**Given task:**
For the listing that follows, give again exactly the lines from the one with "32), M['brass'], d1, True)" to the one with "COL.objects.link(to)", including both.
## Begin Information shown
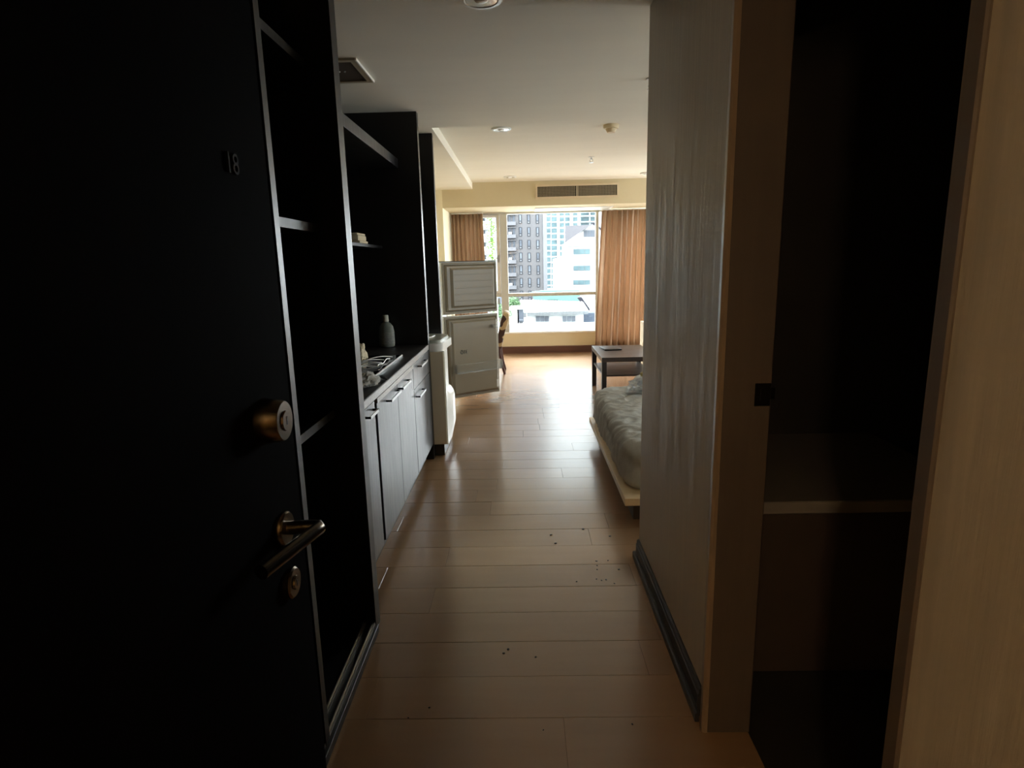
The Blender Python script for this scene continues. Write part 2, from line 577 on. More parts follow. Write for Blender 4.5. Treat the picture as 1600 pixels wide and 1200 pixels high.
# entrance door, opened inwards along the left side
XD = -0.40
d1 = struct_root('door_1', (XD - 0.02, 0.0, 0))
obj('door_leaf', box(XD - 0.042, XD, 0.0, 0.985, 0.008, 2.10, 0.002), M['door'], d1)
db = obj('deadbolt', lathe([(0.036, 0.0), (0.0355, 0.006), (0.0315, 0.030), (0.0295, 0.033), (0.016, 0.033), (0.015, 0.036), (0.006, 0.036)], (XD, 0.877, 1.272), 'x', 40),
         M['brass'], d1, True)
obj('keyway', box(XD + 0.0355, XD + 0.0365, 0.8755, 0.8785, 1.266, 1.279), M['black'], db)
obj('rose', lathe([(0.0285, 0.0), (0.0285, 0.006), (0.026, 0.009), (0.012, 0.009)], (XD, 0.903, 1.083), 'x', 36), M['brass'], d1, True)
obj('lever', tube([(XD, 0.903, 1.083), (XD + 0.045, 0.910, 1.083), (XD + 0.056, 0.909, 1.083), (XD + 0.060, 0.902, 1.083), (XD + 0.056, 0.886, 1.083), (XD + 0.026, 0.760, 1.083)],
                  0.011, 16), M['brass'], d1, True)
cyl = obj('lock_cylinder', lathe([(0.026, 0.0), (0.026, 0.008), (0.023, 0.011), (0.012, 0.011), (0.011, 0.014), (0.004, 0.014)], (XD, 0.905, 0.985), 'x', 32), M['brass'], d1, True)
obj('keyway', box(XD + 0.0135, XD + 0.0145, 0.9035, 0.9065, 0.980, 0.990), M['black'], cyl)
tx = bpy.data.curves.new('room_number', 'FONT')
tx.body = '18'
tx.size = 0.040
tx.extrude = 0.002
tx.align_x = 'RIGHT'
tx.align_y = 'CENTER'
to = bpy.data.objects.new('room_number', tx)
to.parent = d1
to.matrix_parent_inverse = Matrix.Identity(4)
to.location = Vector((XD + 0.002, 0.880, 1.643)) - root_loc(d1)
to.rotation_euler = (math.radians(90), 0, math.radians(90))
tx.materials.append(M['numeral'])
COL.objects.link(to)

# window wall: frame, mullion, transom, casement and panes
WX0, WX1, WZ0, WZ1 = -1.10, 4.30, 0.335, 2.312  # right end stretched out of view to let in more light
w1 = struct_root('window_1', (0.7, 10.05, WZ0))
fr = bmesh.new()
bm_box(fr, WX0 - 0.035, WX0 + 0.03, 10.0, 10.10, WZ0, WZ1)
bm_box(fr, WX1 - 0.03, WX1, 10.0, 10.10, WZ0, WZ1)
bm_box(fr, WX0 + 0.03, WX1 - 0.03, 10.0, 10.10, WZ1 - 0.03, WZ1)
obj('frame', fr, M['frame'], w1)
obj('sill', box(-1.13, WX1, 9.985, 10.10, WZ0, WZ0 + 0.028, 0.003), M['sash'], w1)
obj('mullion', box(-0.345, -0.225, 9.99, 10.10, WZ0 + 0.028, WZ1 - 0.03, 0.004), M['frame'], w1)
obj('mullion', box(1.215, 1.265, 9.99, 10.10, WZ0 + 0.028, WZ1 - 0.03, 0.004), M['frame'], w1)
obj('mullion', box(2.725, 2.785, 9.99, 10.10, WZ0 + 0.028, WZ1 - 0.03, 0.004), M['frame'], w1)  # begins the unseen bay added for daylight
obj('transom', box(2.785, WX1 - 0.03, 10.0, 10.09, 0.955, 1.010, 0.004), M['frame'], w1)
obj('transom', box(-0.225, 1.215, 10.0, 10.09, 0.955, 1.010, 0.004), M['frame'], w1)
obj('transom', box(WX0 + 0.03, -0.345, 10.0, 10.09, 0.955, 1.010, 0.004), M['frame'], w1)
obj('transom', box(1.265, 2.725, 10.0, 10.09, 0.955, 1.010, 0.004), M['frame'], w1)
sh = bmesh.new()
bm_box(sh, -0.40, -0.350, 10.02, 10.075, 1.012, 2.280)
bm_box(sh, -1.068, -1.02, 10.02, 10.075, 1.012, 2.280)
bm_box(sh, -1.02, -0.40, 10.02, 10.075, 1.012, 1.058)
bm_box(sh, -1.02, -0.40, 10.02, 10.075, 2.235, 2.280)
sash = obj('sash', sh, M['sash'], w1)
hb = bmesh.new()
bm_box(hb, -0.392, -0.366, 10.005, 10.02, 1.52, 1.64, 0.003)
bm_tube(hb, [(-0.379, 10.004, 1.61), (-0.385, 9.985, 1.60), (-0.425, 9.985, 1.575), (-0.455, 9.985, 1.56)], 0.009, 8)
obj('window_handle', hb, M['steel'], sash, True)
for (a, b, c, d) in ((-1.02, -0.40, 1.058, 2.235), (-0.225, 1.215, 1.010, WZ1 - 0.03), (-0.225, 1.215, WZ0 + 0.028, 0.955),
                     (WX0 + 0.03, -0.345, WZ0 + 0.028, 0.955), (1.265, 2.725, 1.010, WZ1 - 0.03), (1.265, 2.725, WZ0 + 0.028, 0.955),
                     (2.785, WX1 - 0.03, 1.010, WZ1 - 0.03), (2.785, WX1 - 0.03, WZ0 + 0.028, 0.955)):
    g = bmesh.new()
    v = [g.verts.new((x, 10.05, z)) for x, z in ((a, c), (b, c), (b, d), (a, d))]
    g.faces.new(v)
    obj('pane', g, M['glass'], w1)

# two made-up side windows out of view, added to brighten corridor and room
for k, (ya_, yb_) in enumerate(ADDED_SIDE_WINDOWS):
    w2 = struct_root('window_%d' % (k + 2), (XR + 0.1, (ya_ + yb_) / 2, 0.7))
    ym = (ya_ + yb_) / 2
    for a, c in ((ya_, ya_ + 0.05), (ym - 0.03, ym + 0.03), (yb_ - 0.05, yb_)):
        obj('mullion', box(XR + 0.05, XR + 0.12, a, c, 0.75, 2.25, 0.003), M['frame'], w2)
    obj('sill', box(XR - 0.02, XR + 0.14, ya_, yb_, 0.7, 0.75, 0.003), M['sash'], w2)
    obj('frame', box(XR + 0.05, XR + 0.12, ya_, yb_, 2.25, 2.3, 0.003), M['frame'], w2)
    for a, c in ((ya_ + 0.05, ym - 0.03), (ym + 0.03, yb_ - 0.05)):
        g = bmesh.new()
        g.faces.new([g.verts.new((XR + 0.085, y, z)) for y, z in ((a, 0.75), (c, 0.75), (c, 2.25), (a, 2.25))])
        obj('pane', g, M['glass'], w2)

# ------------------------------------------------------------------ ceiling fittings
# supply air grille in the beam
ag = thing('air_grille', 'long cream air conditioning grille set in the cream beam above the window', 'air grille', (0.82, 9.0, 2.5))
b = bmesh.new()
GX0, GX1, GZ0, GZ1 = 0.222, 1.425, 2.404, 2.600
bm_box(b, GX0, GX1, 8.982, 9.0, GZ1 - 0.027, GZ1)
bm_box(b, GX0, GX1, 8.982, 9.0, GZ0, GZ0 + 0.027)
bm_box(b, GX0, GX0 + 0.028, 8.982, 9.0, GZ0 + 0.027, GZ1 - 0.027)
bm_box(b, GX1 - 0.028, GX1, 8.982, 9.0, GZ0 + 0.027, GZ1 - 0.027)
obj('frame', b, M['grille'], ag)
obj('divider', box(0.808, 0.836, 8.984, 8.999, GZ0 + 0.027, GZ1 - 0.027), M['grille_bar'], ag)
obj('backing', box(GX0 + 0.02, GX1 - 0.02, 8.9975, 8.9995, GZ0 + 0.02, GZ1 - 0.02), M['void'], ag)
b = bmesh.new()
n = 54
for i in range(1, n):
    x = GX0 + 0.028 + (GX1 - GX0 - 0.056) * i / n
    if not 0.800 < x < 0.844:
        bm_box(b, x - 0.0032, x + 0.0032, 8.985, 8.995, GZ0 + 0.027, GZ1 - 0.027)
f_ = obj('fins', b, M['grille_bar'], ag)
f_['kind'] = 'stuff'
b = bmesh.new()
for i in range(1, 7):
    z = GZ0 + 0.027 + (GZ1 - GZ0 - 0.054) * i / 7
    bm_box(b, GX0 + 0.028, GX1 - 0.028, 8.9945, 8.9975, z - 0.002, z + 0.002)
f_ = obj('cross_bars', b, M['grille_bar'], ag)
f_['kind'] = 'stuff'

# access panels in the soffit over the window
ap = thing('access_panel', 'grey ceiling access panels in a white frame right above the window', 'access panel', (0.8, 9.6, 2.312))
for a, b_ in ((0.255, 0.800), (0.830, 1.375)):
    obj('panel', box(a, b_, 9.36, 9.86, 2.302, 2.312, 0.001), M['panelgrey'], ap)
b = bmesh.new()
bm_box(b, 0.225, 1.405, 9.33, 9.36, 2.300, 2.312)
bm_box(b, 0.225, 1.405, 9.86, 9.89, 2.300, 2.312)
bm_box(b, 0.225, 0.255, 9.36, 9.86, 2.300, 2.312)
bm_box(b, 0.800, 0.830, 9.36, 9.86, 2.300, 2.312)
bm_box(b, 1.375, 1.405, 9.36, 9.86, 2.300, 2.312)
obj('frame', b, M['trimwhite'], ap)


def downlight(x, y, z, label):
    t = thing('downlight', label, 'ceiling light', (x, y, z), 'recessed ceiling downlights')
    obj('trim_ring', lathe([(0.066, 0.0), (0.088, 0.0), (0.090, -0.004), (0.086, -0.012), (0.070, -0.014), (0.066, -0.010), (0.066, 0.0)], (x, y, z), 'z', 36, False),
        M['trimwhite'], t, True)
    obj('reflector', lathe([(0.066, -0.011), (0.058, -0.004), (0.034, -0.001), (0.030, -0.001)], (x, y, z), 'z', 32), M['chrome'], t, True)
    obj('bulb', lathe([(0.030, -0.001), (0.030, -0.010), (0.022, -0.016), (0.008, -0.018)], (x, y, z), 'z', 20), M['sash'], t, True)
    return t


downlight(-0.144, 2.690, ZC, 'round chrome downlight over the entrance corridor, at the top edge of the view')
downlight(-0.155, 5.540, ZR, 'round bright chrome downlight just beyond the ceiling step, level with the smoke detector')
downlight(-0.133, 8.49, ZR, 'round downlight in the room ceiling close to the cream beam, seen almost edge on')
downlight(1.715, 8.48, ZR, 'round downlight half hidden by the corner of the grey corridor wall')

sd = thing('smoke_detector', 'yellowed two-tier round smoke detector on the room ceiling', 'smoke detector', (0.80, 5.52, ZR))
obj('base', lathe([(0.068, 0.0), (0.068, -0.018), (0.060, -0.030)], (0.80, 5.52, ZR), 'z', 28), M['detector'], sd, True)
obj('sensor', lathe([(0.046, -0.030), (0.046, -0.040), (0.036, -0.056), (0.034, -0.062)], (0.80, 5.52, ZR), 'z', 24), M['detector'], sd, True)


def sprinkler(x, y, z, label):
    t = thing('sprinkler', label, 'sprinkler', (x, y, z), 'ceiling sprinkler heads')
    obj('escutcheon', lathe([(0.034, 0.0), (0.032, -0.006), (0.016, -0.008)], (x, y, z), 'z', 20), M['trimwhite'], t, True)
    b = bmesh.new()
    bm_tube(b, [(x, y, z - 0.006), (x, y, z - 0.030)], 0.010, 10)
    bm_tube(b, [(x + 0.010, y, z - 0.028), (x + 0.017, y, z - 0.040), (x + 0.004, y, z - 0.060)], 0.004, 6)
    bm_tube(b, [(x - 0.010, y, z - 0.028), (x - 0.017, y, z - 0.040), (x - 0.004, y, z - 0.060)], 0.004, 6)
    obj('body', b, M['steel'], t, True)
    obj('deflector', lathe([(0.026, -0.060), (0.026, -0.063)], (x, y, z), 'z', 16), M['steel'], t, True)


sprinkler(0.81, 7.1, ZR, 'small metal sprinkler head hanging from the room ceiling before the beam')
sprinkler(0.80, 3.874, ZC, 'small metal sprinkler tip peeping past the upper corner of the grey wall')

# service vent over the kitchen
cv = thing('ceiling_vent', 'square dark brown ceiling vent with a pale edge above the wardrobe', 'ceiling vent', (-1.04, 3.55, ZC))
VX0, VX1, VY0, VY1 = -1.24, -0.845, 3.35, 3.745
b = bmesh.new()
bm_box(b, VX0, VX1, VY0, VY0 + 0.03, ZC - 0.012, ZC)
bm_box(b, VX0, VX1, VY1 - 0.03, VY1, ZC - 0.012, ZC)
bm_box(b, VX0, VX0 + 0.03, VY0 + 0.03, VY1 - 0.03, ZC - 0.012, ZC)
bm_box(b, VX1 - 0.03, VX1, VY0 + 0.03, VY1 - 0.03, ZC - 0.012, ZC)
obj('frame', b, M['grille_bar'], cv)
obj('vent_plate', box(VX0 + 0.03, VX1 - 0.03, VY0 + 0.03, VY1 - 0.03, ZC - 0.005, ZC), M['darkbrown'], cv)
obj('edge_strip', box(VX1, VX1 + 0.008, VY0, VY1, ZC - 0.014, ZC), M['trimwhite'], cv, label='pale edge strip')
obj('vent_bar', box(-1.10, -1.085, VY0 + 0.03, VY1 - 0.03, ZC - 0.010, ZC - 0.005), M['grille_bar'], cv)
for yy in (3.535, 3.565):
    obj('screw', lathe([(0.006, -0.005), (0.005, -0.009), (0.002, -0.010)], (-0.985 + (yy - 3.535) * 1.0, 3.55, ZC), 'z', 10), M['steel'], cv)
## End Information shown
**Response for this exercise:**
cyl = obj('lock_cylinder', lathe([(0.026, 0.0), (0.026, 0.008), (0.023, 0.011), (0.012, 0.011), (0.011, 0.014), (0.004, 0.014)], (XD, 0.905, 0.985), 'x', 32), M['brass'], d1, True)
obj('keyway', box(XD + 0.0135, XD + 0.0145, 0.9035, 0.9065, 0.980, 0.990), M['black'], cyl)
tx = bpy.data.curves.new('room_number', 'FONT')
tx.body = '18'
tx.size = 0.040
tx.extrude = 0.002
tx.align_x = 'RIGHT'
tx.align_y = 'CENTER'
to = bpy.data.objects.new('room_number', tx)
to.parent = d1
to.matrix_parent_inverse = Matrix.Identity(4)
to.location = Vector((XD + 0.002, 0.880, 1.643)) - root_loc(d1)
to.rotation_euler = (math.radians(90), 0, math.radians(90))
tx.materials.append(M['numeral'])
COL.objects.link(to)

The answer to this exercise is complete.